First of all, I realize that I sound like The Most Unobservant Mother Ever. I probably am.
Second of all, there is no photographic record for what I am about to tell you. You’ll just have to take my word for it. Because WHY WOULD I MAKE THIS UP!?
A week ago, Joey brought in a paint can from the garage to warm up so he could paint the inside of a door that he was working on. Short version: the paint was all weird from being in the garage for so long, so we were going to have to throw it out. He stuck the drop cloth and a couple of paint cans in the corner of the kitchen, and that was the end of the project.
Fast forward to today. I was cleaning the kitchen counters while Analie and Angus alternately stirred and tried to climb inside my largest mixing bowls. They’ve been playing on the kitchen floor all week and haven’t even noticed the drop cloth and cans in the corner, so I’d wipewipewipe the counter, glance back to make sure they weren’t biting each other, and then wipewipewipe the counter again.
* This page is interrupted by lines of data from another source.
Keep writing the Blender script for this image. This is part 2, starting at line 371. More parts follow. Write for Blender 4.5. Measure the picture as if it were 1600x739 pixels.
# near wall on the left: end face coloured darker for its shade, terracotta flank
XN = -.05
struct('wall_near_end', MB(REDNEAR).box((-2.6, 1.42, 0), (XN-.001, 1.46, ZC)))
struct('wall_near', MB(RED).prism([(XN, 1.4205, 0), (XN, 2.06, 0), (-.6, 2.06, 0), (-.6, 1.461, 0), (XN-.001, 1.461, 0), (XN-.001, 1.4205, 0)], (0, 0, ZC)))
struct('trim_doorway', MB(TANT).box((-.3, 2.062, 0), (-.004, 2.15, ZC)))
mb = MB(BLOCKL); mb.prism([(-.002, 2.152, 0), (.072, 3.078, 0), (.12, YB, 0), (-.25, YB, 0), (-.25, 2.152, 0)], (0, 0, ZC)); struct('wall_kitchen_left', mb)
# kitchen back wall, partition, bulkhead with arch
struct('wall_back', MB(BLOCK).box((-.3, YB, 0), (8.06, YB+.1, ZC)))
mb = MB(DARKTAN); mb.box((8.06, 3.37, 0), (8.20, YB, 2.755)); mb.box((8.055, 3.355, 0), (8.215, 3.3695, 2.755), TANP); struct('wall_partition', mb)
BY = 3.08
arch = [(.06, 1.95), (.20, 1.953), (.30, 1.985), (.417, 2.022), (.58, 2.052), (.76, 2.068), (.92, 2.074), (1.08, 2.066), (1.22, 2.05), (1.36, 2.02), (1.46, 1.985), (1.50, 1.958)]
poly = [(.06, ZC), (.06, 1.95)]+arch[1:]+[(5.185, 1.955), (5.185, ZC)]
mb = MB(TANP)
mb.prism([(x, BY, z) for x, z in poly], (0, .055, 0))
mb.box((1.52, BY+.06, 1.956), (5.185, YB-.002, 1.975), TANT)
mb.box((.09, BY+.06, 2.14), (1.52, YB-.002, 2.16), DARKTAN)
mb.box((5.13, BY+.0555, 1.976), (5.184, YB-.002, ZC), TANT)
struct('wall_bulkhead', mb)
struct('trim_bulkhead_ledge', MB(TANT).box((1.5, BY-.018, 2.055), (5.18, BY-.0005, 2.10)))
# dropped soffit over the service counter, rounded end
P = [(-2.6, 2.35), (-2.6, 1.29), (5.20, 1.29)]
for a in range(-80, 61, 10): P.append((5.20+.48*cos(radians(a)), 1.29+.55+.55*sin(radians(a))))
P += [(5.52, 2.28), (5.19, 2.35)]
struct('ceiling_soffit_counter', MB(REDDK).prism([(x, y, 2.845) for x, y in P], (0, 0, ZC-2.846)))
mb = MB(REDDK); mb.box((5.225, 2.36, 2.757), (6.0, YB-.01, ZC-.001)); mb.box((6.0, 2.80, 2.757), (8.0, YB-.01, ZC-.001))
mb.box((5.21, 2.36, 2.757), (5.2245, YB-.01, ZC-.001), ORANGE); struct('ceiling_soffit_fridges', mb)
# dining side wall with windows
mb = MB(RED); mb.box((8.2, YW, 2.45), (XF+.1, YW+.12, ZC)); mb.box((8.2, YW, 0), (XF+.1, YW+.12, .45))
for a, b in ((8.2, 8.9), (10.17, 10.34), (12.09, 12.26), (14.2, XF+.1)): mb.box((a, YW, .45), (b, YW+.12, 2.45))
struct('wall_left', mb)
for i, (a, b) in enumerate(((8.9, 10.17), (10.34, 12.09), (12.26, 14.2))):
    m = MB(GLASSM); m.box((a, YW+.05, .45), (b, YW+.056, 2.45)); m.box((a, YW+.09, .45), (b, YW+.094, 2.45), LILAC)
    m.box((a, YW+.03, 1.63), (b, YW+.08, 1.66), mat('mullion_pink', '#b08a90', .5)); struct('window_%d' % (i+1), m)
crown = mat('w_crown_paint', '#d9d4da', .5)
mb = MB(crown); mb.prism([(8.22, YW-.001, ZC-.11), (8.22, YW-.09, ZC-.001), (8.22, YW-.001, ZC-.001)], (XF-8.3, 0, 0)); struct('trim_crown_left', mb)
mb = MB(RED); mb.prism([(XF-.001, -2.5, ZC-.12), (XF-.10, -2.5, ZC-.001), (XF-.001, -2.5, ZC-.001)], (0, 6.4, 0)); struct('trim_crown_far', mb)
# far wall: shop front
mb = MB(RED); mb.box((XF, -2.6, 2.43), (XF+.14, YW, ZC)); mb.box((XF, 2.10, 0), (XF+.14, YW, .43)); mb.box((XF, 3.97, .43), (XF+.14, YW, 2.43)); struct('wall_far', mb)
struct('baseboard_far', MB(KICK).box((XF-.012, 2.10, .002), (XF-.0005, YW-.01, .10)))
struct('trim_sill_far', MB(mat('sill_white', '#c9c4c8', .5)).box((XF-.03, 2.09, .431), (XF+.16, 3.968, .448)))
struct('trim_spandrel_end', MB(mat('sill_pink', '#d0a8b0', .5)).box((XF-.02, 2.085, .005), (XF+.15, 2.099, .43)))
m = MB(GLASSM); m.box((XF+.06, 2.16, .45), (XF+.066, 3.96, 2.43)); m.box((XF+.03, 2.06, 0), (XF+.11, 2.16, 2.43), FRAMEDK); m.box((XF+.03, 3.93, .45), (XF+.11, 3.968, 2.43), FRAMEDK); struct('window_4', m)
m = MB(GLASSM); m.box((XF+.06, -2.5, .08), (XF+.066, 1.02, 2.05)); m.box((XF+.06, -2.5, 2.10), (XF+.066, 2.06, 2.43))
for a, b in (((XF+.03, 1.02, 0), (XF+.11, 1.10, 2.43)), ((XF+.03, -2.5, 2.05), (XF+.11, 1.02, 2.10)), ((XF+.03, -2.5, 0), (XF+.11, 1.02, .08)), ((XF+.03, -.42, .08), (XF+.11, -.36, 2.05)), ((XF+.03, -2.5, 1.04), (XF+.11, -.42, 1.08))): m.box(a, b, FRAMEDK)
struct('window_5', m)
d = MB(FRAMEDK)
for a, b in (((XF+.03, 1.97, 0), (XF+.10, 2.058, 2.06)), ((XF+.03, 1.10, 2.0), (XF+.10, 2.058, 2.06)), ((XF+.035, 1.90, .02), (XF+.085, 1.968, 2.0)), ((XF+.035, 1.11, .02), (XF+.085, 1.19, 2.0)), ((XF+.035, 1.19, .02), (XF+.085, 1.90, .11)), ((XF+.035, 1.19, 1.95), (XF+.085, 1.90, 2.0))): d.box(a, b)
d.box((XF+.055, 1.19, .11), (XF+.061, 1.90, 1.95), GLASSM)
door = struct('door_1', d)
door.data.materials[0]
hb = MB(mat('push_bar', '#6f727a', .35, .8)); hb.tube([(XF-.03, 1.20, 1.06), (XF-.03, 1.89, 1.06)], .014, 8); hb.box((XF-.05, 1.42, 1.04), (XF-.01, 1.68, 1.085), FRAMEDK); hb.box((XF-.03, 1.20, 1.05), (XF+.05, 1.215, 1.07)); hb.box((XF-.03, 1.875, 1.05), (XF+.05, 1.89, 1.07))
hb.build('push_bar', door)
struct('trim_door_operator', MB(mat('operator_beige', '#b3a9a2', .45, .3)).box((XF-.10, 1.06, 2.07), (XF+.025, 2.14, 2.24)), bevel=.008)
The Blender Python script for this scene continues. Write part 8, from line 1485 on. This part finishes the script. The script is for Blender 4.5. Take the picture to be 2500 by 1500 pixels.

Suddenly, I had to go to the bathroom. (I KNOW, SORRY. But it’s what happened next. I’m sure you have to go to the bathroom sometimes too.) I looked at my children, happily shoving each other as they scuffled over which one of them was going to use the spatula, and I ran out of the room.
I was gone for less than a minute. Probably more like 30 seconds. (Because really, who washes their hands in the bathroom when you left your kids playing on the kitchen floor by themselves? My kitchen has a sink, and I know how to use it.) When I returned, they were not where I left them.
NO.
THEY WERE NOT.
Suddenly, one of them had spotted the paint cans and drop cloths in the corner, so they had both crawled over and started exploring.
GUYS. I have been staring at those stupid paint cans all week and somehow I neglected to notice that one of them didn’t even have a lid on it.
You want to know how fast they realized that? Like 0.0001 seconds after starting to crawl over there. And you want to know what else? Not only did that stupid paint can not have a lid on it, but there was a stir stick in it! STICKING UP IN THE AIR LIKE THE SEARS TOWER. (Wait, do they even call it the Sears Tower anymore? Whatevs.) But you surely get my point, which was that the stick was super obvious to anyone who has eyeballs. And it’s always a pretty good indicator that there’s no lid on a paint can if there’s a stir stick in it.
So we’ve established that I’m blind.
Back to the story.
I walk into the kitchen and there’s Analie, holding the end of a gloopy, paint-soaked, stir stick, and she’s happily sweeping it in broad swaths on the wood floor. The grin on her face is worth a million bucks, and I can see the pure amazement that WOAH! There’s white stuff every place I move this stick!
Where’s Angus? Oh, he’s eating the wet paint she smears on the floor, so his face and whiskers are bright white.
What did I do? I started screaming “WHAAAAAAT?!?!” and jumped around the kitchen floor throwing random things away. I’m not even sure what all went into the trash can (hopefully it wasn’t anything important), but I know the paint stick was the first thing to go.
The paint on the floor was thick and oozing into the cracks between the wood on the floor, so I unrolled a bunch of paper towels and alternately tried to wipe the floor, my child’s hands, and keep Angus from eating more paint.
And did I mention that somewhere in the chaos I stepped in the paint? I wish I had realized it when it happened, because the next thing I knew there were Jenna footprints all over the kitchen floor.
I could keep going, but I think you get the drift. All told, it took about 20 minutes and Joey’s travel toothbrush to clean up. Angus has since stolen that toothbrush and carried it off to who knows where.
I just hope the paint on it has dried by now.
(I feel like the takeaway in all this is that I just need to stop having to go to the bathroom. Ever. Because LOOK WHAT HAPPENS.)
And that is the story of how I inked my place in the record books as The Most Unobservant Mother Ever.